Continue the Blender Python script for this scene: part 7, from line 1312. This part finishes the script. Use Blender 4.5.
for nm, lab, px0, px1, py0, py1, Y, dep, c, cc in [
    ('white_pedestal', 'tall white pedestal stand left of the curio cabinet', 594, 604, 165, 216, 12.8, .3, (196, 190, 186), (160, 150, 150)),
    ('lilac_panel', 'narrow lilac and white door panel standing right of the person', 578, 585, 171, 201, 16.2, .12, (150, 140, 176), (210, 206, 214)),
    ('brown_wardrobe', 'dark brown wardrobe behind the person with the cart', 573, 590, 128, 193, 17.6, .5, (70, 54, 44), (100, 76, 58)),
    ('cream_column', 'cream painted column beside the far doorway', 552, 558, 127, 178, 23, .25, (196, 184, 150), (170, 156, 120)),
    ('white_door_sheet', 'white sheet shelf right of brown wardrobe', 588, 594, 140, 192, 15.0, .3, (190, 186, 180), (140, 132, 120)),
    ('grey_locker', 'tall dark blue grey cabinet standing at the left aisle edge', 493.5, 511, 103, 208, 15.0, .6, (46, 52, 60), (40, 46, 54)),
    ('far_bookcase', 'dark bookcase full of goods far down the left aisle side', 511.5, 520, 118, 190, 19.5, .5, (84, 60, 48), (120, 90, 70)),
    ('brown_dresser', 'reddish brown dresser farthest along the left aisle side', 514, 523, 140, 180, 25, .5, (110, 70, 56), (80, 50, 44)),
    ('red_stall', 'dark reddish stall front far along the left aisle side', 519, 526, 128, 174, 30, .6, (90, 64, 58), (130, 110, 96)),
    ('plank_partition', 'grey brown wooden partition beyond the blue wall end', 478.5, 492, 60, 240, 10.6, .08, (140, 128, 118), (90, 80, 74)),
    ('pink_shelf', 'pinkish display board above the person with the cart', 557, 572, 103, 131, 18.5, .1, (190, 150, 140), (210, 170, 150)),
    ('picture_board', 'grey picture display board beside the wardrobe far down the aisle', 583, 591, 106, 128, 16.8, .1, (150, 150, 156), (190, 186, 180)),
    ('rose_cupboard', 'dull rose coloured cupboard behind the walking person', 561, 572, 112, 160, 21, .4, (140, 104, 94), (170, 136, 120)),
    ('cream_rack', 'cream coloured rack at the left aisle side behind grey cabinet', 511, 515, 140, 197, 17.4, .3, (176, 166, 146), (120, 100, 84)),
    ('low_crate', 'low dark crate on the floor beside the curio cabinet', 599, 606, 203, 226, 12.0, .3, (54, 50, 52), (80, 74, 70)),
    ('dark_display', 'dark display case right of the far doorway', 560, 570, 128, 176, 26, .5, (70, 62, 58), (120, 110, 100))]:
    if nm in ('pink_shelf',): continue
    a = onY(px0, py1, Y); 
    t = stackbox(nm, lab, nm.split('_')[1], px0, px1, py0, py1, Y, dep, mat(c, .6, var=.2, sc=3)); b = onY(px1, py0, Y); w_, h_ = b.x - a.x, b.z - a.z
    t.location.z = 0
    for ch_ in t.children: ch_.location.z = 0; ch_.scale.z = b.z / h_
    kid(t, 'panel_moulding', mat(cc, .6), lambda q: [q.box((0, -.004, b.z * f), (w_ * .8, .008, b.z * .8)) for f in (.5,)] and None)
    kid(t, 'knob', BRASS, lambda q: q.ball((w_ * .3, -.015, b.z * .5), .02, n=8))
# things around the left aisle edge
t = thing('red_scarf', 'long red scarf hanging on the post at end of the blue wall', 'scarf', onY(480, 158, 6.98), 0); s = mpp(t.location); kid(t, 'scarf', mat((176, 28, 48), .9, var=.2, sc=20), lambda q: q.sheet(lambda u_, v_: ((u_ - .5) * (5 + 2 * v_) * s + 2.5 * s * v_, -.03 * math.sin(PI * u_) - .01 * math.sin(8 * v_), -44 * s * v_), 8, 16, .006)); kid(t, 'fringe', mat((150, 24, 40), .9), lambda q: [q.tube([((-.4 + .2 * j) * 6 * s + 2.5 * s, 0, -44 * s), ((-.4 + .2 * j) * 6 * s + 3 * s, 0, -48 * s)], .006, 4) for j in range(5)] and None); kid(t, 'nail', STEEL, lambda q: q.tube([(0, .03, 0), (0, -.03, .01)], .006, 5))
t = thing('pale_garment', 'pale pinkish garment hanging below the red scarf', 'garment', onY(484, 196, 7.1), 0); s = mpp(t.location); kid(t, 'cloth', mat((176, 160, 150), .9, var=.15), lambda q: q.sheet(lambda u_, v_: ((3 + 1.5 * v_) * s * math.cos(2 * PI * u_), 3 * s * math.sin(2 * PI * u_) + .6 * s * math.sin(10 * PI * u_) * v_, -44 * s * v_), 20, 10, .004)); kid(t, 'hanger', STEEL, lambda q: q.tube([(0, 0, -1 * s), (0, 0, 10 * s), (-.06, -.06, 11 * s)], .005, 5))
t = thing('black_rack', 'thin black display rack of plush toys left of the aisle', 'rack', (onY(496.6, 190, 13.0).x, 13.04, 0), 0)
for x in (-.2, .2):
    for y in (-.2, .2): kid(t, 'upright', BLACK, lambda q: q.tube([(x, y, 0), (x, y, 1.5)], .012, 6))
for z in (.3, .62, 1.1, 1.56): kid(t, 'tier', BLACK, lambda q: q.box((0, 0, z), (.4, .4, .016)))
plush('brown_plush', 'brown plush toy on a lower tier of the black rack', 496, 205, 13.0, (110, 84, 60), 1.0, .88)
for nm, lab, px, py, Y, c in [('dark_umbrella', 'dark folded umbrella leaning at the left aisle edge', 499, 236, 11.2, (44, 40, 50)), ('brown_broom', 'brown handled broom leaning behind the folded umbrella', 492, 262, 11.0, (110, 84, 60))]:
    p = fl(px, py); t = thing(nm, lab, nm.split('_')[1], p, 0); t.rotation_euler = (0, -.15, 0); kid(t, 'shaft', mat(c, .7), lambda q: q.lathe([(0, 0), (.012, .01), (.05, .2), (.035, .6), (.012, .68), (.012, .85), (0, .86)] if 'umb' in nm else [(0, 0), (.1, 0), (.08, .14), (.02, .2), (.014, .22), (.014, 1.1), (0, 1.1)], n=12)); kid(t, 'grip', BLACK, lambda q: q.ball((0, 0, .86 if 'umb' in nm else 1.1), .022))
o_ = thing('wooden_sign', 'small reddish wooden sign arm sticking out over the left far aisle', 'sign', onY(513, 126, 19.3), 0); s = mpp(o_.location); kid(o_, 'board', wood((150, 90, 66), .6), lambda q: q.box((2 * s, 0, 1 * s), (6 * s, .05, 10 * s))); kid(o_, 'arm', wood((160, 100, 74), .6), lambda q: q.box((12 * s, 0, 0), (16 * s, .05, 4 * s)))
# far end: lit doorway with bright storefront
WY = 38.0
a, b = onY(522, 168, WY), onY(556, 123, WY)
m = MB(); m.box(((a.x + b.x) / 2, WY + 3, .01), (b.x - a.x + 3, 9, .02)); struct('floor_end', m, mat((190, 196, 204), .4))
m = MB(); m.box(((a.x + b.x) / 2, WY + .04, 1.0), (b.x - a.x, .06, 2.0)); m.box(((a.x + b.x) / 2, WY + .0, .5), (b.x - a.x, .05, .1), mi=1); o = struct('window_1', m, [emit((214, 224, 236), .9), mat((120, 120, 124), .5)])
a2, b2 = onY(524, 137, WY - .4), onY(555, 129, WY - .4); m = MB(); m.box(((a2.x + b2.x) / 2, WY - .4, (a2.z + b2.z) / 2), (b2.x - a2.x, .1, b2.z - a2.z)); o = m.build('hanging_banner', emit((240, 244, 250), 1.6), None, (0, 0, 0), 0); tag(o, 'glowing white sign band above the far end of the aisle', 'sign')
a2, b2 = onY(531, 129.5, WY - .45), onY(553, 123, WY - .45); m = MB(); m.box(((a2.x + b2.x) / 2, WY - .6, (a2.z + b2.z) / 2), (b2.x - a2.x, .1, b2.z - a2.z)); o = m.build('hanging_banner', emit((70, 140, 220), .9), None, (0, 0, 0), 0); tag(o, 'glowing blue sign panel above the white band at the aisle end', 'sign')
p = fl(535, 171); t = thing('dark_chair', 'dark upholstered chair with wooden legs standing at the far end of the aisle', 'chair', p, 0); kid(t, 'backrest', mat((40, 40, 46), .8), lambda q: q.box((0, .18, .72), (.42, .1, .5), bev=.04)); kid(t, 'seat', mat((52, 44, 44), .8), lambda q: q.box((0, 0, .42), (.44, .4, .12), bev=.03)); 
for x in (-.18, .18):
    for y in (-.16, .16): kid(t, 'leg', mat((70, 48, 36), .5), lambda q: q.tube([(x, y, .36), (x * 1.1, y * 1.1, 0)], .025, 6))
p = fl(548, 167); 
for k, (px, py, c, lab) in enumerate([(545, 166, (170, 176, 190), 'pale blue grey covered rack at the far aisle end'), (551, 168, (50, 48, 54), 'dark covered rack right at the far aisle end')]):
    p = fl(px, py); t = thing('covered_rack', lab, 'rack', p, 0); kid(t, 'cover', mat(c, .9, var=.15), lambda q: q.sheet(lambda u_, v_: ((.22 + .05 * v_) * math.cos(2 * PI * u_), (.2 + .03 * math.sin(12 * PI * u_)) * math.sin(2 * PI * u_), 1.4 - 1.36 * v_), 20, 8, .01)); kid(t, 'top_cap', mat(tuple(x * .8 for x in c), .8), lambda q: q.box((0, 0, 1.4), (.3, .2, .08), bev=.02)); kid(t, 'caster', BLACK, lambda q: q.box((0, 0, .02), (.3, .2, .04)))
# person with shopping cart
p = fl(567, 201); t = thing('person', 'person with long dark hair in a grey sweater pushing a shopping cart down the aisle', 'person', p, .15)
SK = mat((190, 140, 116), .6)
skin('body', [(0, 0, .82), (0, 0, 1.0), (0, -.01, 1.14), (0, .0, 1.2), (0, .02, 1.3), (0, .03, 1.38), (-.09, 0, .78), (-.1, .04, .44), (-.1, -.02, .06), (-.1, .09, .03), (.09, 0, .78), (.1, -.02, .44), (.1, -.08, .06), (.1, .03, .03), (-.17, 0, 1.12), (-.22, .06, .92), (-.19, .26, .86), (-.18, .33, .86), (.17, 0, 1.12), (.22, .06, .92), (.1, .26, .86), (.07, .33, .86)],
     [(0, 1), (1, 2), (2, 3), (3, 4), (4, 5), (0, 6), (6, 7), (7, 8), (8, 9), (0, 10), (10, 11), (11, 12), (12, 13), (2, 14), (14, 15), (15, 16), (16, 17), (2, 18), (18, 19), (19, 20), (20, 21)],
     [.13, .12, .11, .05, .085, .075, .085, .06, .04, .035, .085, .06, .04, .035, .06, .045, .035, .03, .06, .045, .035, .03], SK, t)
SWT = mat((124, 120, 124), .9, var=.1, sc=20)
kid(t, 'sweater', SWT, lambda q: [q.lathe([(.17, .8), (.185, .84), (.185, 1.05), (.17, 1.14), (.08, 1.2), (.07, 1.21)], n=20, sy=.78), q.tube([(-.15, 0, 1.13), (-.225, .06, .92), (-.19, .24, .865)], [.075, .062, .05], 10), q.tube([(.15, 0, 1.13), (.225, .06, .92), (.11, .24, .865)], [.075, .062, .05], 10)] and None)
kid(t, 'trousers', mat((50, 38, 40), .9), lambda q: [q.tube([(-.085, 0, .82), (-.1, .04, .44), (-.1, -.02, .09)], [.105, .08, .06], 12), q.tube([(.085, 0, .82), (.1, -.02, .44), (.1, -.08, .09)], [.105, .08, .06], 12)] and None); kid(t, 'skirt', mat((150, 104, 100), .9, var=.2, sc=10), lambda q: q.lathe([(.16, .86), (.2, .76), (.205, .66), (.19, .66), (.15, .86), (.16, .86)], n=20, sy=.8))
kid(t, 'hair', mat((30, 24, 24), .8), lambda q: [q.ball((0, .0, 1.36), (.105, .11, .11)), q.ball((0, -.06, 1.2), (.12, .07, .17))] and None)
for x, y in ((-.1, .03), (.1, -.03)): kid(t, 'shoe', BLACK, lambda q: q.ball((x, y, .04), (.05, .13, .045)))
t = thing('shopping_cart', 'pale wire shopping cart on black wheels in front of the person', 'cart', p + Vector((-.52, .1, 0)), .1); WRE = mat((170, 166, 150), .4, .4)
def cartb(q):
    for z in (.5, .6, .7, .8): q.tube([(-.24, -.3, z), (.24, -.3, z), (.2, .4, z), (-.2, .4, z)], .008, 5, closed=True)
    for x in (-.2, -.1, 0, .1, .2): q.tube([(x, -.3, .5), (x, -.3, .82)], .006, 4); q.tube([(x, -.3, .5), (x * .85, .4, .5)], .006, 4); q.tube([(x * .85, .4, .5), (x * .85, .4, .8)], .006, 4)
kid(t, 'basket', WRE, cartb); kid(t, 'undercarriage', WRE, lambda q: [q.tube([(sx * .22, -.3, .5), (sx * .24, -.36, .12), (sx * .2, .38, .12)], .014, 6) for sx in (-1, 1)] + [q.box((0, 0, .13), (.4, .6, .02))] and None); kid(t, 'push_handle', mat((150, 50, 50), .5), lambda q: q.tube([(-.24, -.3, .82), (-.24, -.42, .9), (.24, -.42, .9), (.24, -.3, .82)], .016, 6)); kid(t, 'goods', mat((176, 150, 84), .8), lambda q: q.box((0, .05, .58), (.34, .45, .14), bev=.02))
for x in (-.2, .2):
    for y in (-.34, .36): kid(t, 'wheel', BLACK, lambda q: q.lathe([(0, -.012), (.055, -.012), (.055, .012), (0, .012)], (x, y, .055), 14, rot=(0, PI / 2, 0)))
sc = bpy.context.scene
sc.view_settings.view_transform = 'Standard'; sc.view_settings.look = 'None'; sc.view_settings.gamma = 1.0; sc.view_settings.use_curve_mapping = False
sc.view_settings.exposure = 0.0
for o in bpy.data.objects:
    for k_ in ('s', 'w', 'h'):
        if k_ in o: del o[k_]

*WHAT YOU NEED TO DO*:
Check each line of the data above for the word "scene" and say how many lines contain it, giving nothing besides the number.

*SOLUTION TO THE EXERCISE*:
2